• [WRITTEN PROBLEM]
Begin with the first line of the listing and quote every line through the one containing "R = math.radians"; give only those lines.

• [EXTRACTED ENTRIES]
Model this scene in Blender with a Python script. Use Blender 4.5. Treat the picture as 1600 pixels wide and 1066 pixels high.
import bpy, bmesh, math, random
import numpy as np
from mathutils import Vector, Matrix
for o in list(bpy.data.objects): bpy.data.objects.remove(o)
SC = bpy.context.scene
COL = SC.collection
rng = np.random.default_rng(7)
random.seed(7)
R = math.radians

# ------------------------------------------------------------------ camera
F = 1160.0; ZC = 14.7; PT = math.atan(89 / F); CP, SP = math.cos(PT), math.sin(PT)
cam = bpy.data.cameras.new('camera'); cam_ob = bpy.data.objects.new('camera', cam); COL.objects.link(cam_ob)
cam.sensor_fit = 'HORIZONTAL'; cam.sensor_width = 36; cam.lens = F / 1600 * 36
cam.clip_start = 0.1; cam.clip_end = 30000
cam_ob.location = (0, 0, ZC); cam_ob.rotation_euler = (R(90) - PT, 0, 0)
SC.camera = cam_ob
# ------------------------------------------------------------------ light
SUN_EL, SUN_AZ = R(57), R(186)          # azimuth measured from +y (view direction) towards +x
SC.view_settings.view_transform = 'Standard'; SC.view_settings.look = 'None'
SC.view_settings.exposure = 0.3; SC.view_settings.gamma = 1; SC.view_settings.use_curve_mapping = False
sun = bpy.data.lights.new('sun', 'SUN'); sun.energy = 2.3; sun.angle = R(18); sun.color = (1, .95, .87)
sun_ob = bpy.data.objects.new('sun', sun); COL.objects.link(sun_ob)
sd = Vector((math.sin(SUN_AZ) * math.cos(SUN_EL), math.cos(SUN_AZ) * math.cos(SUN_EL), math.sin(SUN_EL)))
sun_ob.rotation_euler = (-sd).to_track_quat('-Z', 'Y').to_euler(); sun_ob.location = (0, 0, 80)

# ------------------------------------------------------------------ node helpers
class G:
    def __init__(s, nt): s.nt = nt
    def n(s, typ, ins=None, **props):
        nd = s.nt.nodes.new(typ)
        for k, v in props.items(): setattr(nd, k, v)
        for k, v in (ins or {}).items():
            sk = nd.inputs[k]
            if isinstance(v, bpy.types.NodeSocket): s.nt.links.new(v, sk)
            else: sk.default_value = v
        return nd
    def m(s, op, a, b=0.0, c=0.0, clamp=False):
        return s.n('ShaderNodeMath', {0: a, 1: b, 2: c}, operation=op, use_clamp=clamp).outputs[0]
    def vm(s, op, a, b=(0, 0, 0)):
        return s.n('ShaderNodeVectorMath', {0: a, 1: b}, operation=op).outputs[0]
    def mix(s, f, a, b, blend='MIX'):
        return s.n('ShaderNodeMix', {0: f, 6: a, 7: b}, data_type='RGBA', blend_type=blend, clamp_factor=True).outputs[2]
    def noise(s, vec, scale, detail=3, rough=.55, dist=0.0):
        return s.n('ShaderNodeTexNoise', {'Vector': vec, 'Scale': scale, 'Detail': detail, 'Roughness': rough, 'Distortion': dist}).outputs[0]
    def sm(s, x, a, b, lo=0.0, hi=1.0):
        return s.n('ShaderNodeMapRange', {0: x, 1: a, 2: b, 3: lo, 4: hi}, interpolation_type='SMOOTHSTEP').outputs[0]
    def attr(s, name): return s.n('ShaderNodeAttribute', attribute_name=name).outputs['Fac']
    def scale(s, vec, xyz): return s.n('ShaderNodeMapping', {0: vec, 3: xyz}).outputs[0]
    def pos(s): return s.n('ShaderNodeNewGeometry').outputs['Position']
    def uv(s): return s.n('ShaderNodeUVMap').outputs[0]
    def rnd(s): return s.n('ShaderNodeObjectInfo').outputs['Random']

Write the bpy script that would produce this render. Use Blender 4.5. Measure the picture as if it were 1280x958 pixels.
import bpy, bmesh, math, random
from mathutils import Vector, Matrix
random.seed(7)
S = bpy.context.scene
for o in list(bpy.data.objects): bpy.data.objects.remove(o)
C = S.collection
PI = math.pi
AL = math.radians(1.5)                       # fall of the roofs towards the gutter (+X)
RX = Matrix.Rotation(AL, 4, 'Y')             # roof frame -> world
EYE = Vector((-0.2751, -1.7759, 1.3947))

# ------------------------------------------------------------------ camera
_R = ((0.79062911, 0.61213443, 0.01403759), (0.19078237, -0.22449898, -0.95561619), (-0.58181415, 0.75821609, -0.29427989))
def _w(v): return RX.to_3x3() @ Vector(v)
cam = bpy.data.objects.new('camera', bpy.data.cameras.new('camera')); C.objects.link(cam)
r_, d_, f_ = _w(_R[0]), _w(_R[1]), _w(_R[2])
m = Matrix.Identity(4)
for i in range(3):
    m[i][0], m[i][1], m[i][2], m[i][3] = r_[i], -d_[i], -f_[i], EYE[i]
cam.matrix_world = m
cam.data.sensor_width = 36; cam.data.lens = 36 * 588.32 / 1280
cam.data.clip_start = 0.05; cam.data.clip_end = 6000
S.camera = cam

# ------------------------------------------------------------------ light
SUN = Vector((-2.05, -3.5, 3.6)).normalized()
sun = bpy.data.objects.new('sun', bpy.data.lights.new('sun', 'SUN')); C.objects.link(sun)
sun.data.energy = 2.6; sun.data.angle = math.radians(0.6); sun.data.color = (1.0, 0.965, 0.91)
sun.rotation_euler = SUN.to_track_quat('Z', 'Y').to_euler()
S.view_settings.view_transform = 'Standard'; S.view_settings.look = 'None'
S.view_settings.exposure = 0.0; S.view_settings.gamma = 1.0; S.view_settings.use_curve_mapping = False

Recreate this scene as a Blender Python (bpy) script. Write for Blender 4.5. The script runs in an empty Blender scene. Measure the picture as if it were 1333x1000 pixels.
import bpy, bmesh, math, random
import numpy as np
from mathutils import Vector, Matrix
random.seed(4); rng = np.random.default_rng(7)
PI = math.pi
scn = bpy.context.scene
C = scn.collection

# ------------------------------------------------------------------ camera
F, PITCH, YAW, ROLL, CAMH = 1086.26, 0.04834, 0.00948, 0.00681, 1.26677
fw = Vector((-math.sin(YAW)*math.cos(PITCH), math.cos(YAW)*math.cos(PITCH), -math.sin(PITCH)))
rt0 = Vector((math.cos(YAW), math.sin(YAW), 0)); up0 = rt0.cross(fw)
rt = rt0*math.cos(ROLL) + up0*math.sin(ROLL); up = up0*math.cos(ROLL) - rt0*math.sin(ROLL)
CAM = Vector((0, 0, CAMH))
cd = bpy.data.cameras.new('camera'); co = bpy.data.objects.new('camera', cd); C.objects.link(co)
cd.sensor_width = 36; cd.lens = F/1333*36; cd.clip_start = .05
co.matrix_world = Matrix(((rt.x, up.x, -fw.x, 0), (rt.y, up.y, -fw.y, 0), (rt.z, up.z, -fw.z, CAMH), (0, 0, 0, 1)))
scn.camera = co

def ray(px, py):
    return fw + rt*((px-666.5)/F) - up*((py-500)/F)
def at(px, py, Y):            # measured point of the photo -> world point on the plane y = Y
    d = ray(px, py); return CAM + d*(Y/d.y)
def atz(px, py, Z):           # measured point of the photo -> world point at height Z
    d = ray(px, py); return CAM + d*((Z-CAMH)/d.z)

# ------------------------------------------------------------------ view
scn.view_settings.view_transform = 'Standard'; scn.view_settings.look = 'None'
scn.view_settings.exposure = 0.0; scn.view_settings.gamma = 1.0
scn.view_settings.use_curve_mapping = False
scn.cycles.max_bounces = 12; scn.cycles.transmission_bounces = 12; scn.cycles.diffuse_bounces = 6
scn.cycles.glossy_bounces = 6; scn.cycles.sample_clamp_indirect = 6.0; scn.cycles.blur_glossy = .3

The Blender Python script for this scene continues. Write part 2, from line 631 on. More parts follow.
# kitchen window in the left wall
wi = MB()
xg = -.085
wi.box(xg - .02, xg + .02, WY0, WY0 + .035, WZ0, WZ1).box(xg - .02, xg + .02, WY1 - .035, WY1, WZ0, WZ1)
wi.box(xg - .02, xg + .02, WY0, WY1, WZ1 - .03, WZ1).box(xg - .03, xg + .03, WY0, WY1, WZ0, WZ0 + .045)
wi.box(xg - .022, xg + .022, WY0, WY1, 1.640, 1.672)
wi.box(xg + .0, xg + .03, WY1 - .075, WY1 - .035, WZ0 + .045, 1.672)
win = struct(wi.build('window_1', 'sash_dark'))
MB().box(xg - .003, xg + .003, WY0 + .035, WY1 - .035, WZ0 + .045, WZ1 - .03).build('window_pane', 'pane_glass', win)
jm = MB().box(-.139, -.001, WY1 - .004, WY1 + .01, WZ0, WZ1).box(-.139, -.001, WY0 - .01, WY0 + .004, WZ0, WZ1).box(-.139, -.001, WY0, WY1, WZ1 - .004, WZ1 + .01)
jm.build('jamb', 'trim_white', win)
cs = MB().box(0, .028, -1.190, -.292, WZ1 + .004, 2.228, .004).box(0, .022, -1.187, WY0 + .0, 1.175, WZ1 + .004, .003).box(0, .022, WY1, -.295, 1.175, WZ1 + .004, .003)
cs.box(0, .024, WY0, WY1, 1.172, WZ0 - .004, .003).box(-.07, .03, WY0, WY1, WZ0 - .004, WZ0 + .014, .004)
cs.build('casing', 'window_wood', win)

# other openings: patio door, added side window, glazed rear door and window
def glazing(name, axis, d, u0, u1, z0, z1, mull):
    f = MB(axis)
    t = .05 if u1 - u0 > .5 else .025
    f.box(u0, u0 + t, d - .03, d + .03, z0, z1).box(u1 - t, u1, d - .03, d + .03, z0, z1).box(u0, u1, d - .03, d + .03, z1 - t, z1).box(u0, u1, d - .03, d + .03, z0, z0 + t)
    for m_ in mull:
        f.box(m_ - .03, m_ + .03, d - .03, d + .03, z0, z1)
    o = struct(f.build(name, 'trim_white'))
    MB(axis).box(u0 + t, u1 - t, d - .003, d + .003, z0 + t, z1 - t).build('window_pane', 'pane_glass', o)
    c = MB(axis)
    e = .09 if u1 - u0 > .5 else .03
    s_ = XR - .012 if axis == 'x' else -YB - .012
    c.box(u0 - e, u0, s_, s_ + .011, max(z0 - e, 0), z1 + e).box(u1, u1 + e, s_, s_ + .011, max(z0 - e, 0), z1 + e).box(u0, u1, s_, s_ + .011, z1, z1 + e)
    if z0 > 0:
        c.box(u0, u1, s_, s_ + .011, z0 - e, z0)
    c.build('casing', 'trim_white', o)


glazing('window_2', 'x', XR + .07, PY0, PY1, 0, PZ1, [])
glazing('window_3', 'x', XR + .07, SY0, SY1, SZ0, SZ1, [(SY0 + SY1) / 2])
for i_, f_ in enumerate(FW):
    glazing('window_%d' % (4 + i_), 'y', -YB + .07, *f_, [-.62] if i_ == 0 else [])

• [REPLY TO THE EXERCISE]
Model this scene in Blender with a Python script. Use Blender 4.5. Treat the picture as 1600 pixels wide and 1066 pixels high.
import bpy, bmesh, math, random
import numpy as np
from mathutils import Vector, Matrix
for o in list(bpy.data.objects): bpy.data.objects.remove(o)
SC = bpy.context.scene
COL = SC.collection
rng = np.random.default_rng(7)
random.seed(7)
R = math.radians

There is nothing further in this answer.